*Given instruction*:
Look at the data below and print exactly the lines from its first line through the line with "UP = np.array([0., 0., 1.])"; the pictures stay out of the copy.

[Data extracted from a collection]
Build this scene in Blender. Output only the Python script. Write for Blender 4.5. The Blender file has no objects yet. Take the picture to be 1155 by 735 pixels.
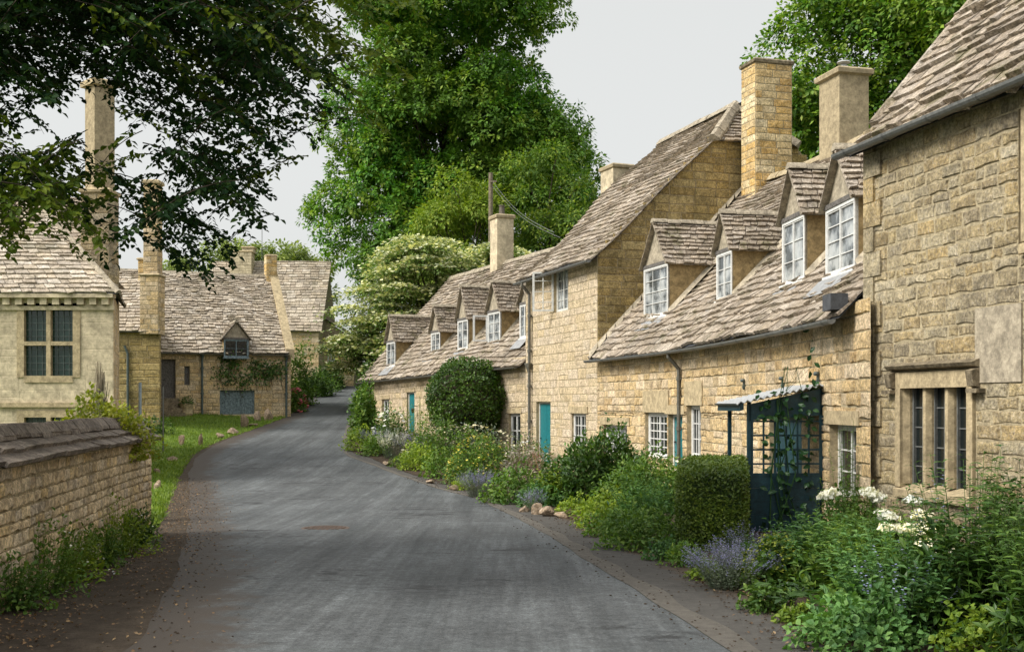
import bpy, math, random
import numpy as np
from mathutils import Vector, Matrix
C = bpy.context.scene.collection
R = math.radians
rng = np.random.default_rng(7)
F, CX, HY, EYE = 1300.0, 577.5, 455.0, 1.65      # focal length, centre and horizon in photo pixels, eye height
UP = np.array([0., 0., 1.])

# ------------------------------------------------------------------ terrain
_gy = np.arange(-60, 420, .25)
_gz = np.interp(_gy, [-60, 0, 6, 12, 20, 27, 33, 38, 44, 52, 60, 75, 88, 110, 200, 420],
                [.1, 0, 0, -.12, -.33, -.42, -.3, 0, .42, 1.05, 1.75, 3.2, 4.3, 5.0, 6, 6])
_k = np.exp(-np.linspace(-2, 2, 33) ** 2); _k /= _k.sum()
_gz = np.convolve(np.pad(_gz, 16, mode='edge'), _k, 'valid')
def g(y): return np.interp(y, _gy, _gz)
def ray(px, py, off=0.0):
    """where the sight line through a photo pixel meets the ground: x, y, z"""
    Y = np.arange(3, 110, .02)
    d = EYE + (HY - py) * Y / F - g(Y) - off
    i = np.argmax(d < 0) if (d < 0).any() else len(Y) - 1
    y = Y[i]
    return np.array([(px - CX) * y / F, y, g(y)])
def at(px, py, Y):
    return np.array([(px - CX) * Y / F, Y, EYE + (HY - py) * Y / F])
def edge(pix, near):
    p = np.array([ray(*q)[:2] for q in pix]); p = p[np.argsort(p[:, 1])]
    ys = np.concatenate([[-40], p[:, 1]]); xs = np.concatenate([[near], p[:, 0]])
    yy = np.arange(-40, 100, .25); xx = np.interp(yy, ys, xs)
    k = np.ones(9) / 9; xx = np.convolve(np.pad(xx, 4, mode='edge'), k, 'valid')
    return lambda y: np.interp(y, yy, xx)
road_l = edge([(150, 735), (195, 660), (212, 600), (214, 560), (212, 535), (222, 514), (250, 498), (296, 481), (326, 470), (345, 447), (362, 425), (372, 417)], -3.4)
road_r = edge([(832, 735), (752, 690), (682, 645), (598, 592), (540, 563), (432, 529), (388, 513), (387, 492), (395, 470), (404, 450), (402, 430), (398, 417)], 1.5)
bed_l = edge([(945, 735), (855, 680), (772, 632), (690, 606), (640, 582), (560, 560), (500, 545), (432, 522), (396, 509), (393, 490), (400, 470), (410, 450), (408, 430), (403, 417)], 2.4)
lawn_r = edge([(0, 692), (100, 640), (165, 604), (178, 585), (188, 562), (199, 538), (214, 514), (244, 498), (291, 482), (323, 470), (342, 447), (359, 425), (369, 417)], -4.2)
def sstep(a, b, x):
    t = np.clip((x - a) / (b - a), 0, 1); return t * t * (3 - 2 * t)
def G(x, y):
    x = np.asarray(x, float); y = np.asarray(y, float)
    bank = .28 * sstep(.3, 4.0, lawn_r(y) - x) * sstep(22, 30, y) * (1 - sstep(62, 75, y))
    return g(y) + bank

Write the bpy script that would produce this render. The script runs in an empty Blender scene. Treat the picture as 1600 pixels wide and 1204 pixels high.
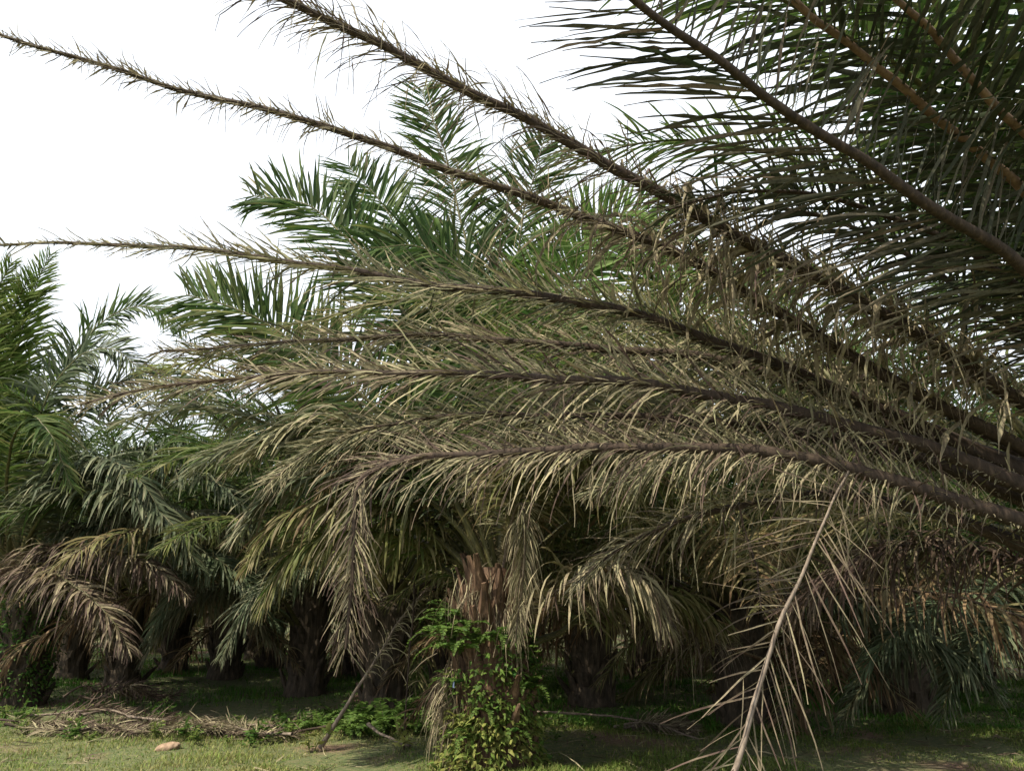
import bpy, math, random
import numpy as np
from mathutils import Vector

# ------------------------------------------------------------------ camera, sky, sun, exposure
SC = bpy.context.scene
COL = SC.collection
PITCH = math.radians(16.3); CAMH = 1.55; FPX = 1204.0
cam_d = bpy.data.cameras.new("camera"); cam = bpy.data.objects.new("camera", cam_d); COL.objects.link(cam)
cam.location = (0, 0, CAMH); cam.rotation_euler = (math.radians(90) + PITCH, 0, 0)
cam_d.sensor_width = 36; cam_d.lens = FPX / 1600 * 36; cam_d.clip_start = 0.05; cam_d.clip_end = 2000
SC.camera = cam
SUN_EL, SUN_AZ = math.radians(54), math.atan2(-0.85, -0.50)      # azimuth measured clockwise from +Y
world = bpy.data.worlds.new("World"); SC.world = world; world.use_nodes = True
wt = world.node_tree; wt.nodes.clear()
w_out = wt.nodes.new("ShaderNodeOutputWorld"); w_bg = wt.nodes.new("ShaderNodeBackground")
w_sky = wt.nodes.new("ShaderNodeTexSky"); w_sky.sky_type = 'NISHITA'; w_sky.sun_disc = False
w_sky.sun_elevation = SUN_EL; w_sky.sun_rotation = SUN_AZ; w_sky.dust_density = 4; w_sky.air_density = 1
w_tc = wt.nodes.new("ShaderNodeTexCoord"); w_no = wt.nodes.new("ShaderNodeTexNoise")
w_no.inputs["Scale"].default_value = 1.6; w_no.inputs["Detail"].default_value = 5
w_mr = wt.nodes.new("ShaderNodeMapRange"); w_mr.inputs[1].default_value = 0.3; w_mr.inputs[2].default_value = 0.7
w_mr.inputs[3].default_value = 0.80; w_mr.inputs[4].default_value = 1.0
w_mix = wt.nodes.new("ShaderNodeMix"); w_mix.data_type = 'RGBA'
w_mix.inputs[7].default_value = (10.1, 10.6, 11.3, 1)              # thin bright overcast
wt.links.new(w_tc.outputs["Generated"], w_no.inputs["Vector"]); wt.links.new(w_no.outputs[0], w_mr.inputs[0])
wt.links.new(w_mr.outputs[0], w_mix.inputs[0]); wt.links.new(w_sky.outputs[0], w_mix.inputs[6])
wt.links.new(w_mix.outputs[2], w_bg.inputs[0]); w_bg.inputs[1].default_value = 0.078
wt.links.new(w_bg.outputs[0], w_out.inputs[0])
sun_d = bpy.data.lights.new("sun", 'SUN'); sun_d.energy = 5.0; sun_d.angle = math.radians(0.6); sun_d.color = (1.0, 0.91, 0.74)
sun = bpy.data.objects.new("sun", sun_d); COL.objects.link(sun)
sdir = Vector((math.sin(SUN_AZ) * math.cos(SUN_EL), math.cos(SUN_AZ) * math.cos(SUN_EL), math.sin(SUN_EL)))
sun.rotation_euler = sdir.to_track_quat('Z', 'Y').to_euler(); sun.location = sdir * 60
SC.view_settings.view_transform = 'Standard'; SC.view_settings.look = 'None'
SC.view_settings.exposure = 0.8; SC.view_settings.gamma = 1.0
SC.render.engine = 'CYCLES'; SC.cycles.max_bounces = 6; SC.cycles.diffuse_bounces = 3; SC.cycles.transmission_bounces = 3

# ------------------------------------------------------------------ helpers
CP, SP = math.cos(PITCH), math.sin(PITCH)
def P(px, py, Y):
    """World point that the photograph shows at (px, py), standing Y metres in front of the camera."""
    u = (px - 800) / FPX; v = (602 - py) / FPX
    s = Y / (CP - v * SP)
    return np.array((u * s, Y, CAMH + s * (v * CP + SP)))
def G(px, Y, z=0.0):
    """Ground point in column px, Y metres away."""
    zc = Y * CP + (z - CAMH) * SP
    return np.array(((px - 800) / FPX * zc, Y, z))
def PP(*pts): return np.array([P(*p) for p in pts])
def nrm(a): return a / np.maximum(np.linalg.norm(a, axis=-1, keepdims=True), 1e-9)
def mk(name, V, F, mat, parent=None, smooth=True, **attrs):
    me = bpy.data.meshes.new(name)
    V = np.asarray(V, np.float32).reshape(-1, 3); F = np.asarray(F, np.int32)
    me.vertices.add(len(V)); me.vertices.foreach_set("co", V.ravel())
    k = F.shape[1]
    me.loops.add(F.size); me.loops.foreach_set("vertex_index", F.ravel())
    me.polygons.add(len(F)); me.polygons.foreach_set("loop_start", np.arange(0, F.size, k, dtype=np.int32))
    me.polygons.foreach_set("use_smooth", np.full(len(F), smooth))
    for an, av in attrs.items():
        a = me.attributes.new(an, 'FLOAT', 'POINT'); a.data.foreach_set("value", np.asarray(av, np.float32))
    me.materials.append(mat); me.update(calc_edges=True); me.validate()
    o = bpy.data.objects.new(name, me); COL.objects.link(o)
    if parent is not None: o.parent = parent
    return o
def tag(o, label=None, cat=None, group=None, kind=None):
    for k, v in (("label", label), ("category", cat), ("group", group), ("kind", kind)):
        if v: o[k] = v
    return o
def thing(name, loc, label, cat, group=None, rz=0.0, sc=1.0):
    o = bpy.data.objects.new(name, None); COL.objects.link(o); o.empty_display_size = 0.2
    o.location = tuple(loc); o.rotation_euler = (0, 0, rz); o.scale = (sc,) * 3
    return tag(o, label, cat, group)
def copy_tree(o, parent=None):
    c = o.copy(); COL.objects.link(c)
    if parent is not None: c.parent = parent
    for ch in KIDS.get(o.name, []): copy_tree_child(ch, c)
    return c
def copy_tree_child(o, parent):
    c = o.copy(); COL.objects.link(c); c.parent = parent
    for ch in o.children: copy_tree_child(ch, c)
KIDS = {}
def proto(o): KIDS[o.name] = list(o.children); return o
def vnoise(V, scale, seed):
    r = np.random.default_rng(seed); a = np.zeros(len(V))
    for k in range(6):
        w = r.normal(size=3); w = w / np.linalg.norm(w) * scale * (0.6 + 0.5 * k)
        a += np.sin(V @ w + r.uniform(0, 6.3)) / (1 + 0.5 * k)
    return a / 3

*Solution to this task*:
Build this scene in Blender. Output only the Python script. Write for Blender 4.5. The Blender file has no objects yet. Take the picture to be 1155 by 735 pixels.
import bpy, math, random
import numpy as np
from mathutils import Vector, Matrix
C = bpy.context.scene.collection
R = math.radians
rng = np.random.default_rng(7)
F, CX, HY, EYE = 1300.0, 577.5, 455.0, 1.65      # focal length, centre and horizon in photo pixels, eye height
UP = np.array([0., 0., 1.])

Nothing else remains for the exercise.